Exercise prompt: The lines below are to be quoted exactly, from the first through the one that contains "rnd = random.Random(7)".
# Data block start
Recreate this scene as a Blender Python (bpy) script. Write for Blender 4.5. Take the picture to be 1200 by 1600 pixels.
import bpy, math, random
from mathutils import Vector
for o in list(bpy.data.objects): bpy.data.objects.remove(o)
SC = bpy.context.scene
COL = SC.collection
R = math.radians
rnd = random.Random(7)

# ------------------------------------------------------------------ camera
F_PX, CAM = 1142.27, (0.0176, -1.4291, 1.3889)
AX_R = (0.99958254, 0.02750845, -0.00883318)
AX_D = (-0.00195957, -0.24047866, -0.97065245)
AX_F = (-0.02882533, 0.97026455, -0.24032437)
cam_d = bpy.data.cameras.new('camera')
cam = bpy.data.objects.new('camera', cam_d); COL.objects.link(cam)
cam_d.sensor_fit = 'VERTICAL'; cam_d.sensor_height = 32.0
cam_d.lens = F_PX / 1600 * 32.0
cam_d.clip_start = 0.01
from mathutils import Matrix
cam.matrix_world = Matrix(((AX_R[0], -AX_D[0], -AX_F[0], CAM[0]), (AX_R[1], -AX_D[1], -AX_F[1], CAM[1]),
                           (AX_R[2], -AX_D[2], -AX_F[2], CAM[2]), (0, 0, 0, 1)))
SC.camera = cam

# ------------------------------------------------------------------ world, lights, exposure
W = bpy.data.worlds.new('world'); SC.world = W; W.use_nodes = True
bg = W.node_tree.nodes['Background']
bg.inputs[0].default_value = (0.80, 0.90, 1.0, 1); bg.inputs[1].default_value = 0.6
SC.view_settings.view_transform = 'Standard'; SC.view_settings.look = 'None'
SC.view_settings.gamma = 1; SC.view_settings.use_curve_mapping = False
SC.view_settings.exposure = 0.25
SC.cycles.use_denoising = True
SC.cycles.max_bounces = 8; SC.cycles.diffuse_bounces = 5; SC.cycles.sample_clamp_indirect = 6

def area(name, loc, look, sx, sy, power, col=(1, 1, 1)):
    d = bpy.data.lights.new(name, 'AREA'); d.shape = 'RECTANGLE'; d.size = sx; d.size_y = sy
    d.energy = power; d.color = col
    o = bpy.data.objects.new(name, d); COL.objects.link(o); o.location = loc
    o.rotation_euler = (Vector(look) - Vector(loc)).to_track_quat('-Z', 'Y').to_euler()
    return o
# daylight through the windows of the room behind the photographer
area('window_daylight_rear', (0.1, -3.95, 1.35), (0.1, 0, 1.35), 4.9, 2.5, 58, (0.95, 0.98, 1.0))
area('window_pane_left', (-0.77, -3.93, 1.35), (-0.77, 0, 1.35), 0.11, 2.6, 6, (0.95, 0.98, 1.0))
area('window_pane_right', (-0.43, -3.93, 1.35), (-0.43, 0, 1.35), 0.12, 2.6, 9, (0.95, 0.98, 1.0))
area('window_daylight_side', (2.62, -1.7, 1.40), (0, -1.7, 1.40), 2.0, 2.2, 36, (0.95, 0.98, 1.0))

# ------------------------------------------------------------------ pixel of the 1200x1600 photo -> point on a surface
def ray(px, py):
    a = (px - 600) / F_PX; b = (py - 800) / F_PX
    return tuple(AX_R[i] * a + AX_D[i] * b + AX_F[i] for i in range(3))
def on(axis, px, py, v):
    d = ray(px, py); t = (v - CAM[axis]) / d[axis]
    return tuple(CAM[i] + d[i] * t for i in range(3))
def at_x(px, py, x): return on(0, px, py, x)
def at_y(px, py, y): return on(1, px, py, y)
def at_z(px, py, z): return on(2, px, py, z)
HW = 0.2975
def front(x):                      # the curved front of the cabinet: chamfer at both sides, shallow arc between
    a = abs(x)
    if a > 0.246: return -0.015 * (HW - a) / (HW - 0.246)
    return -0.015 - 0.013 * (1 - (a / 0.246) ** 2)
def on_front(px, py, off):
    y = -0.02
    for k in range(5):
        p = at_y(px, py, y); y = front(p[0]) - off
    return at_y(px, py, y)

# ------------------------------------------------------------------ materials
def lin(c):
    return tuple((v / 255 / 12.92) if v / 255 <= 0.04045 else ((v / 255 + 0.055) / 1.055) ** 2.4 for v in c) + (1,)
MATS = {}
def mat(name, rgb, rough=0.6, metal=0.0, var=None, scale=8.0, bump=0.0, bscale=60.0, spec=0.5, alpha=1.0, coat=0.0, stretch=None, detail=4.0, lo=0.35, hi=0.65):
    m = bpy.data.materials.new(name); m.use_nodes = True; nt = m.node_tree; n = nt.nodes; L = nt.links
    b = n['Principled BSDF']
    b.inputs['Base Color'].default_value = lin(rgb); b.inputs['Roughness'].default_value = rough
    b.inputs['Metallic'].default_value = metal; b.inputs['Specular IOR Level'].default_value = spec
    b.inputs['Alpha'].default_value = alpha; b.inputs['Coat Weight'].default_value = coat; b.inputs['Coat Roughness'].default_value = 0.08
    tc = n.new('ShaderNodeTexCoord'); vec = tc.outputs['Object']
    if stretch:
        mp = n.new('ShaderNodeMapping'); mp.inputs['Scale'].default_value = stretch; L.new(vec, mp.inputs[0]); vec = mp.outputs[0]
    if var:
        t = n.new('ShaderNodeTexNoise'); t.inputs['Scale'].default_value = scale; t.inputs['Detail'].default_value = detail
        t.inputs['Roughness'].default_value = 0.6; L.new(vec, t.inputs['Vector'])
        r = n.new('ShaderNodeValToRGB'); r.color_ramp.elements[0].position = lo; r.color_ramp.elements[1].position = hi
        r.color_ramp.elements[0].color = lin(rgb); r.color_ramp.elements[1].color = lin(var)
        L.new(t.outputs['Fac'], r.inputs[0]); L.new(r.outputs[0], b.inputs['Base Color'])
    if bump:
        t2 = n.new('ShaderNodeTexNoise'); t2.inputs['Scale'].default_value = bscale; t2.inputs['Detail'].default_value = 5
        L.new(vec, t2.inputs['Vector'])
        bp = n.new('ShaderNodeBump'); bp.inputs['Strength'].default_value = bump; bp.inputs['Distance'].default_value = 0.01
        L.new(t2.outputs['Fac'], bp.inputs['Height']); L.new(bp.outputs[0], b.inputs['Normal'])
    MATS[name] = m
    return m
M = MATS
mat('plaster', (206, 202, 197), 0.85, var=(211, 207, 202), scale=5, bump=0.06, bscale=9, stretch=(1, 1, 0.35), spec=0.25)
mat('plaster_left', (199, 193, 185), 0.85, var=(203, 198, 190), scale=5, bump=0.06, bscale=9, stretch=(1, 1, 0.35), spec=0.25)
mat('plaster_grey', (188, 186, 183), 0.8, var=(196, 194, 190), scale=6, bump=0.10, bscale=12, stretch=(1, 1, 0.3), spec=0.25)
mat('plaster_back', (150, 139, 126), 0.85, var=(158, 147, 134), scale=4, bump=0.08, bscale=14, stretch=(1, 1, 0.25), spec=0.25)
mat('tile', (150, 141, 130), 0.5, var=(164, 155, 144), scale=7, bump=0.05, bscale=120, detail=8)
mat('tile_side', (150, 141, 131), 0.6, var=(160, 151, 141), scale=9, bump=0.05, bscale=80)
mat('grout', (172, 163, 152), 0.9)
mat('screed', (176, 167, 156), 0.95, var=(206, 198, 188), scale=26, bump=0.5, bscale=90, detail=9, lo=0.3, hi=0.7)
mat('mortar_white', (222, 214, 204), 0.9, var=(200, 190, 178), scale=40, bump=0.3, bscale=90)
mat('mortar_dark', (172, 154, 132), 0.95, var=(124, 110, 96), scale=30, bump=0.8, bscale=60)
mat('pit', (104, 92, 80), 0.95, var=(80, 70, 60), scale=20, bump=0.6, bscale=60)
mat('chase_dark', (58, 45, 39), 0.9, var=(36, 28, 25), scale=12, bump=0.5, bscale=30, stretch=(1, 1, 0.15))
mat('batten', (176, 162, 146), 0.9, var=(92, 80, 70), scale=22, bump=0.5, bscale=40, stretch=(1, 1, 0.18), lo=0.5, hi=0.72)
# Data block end
Solution for this problem:
Recreate this scene as a Blender Python (bpy) script. Write for Blender 4.5. Take the picture to be 1200 by 1600 pixels.
import bpy, math, random
from mathutils import Vector
for o in list(bpy.data.objects): bpy.data.objects.remove(o)
SC = bpy.context.scene
COL = SC.collection
R = math.radians
rnd = random.Random(7)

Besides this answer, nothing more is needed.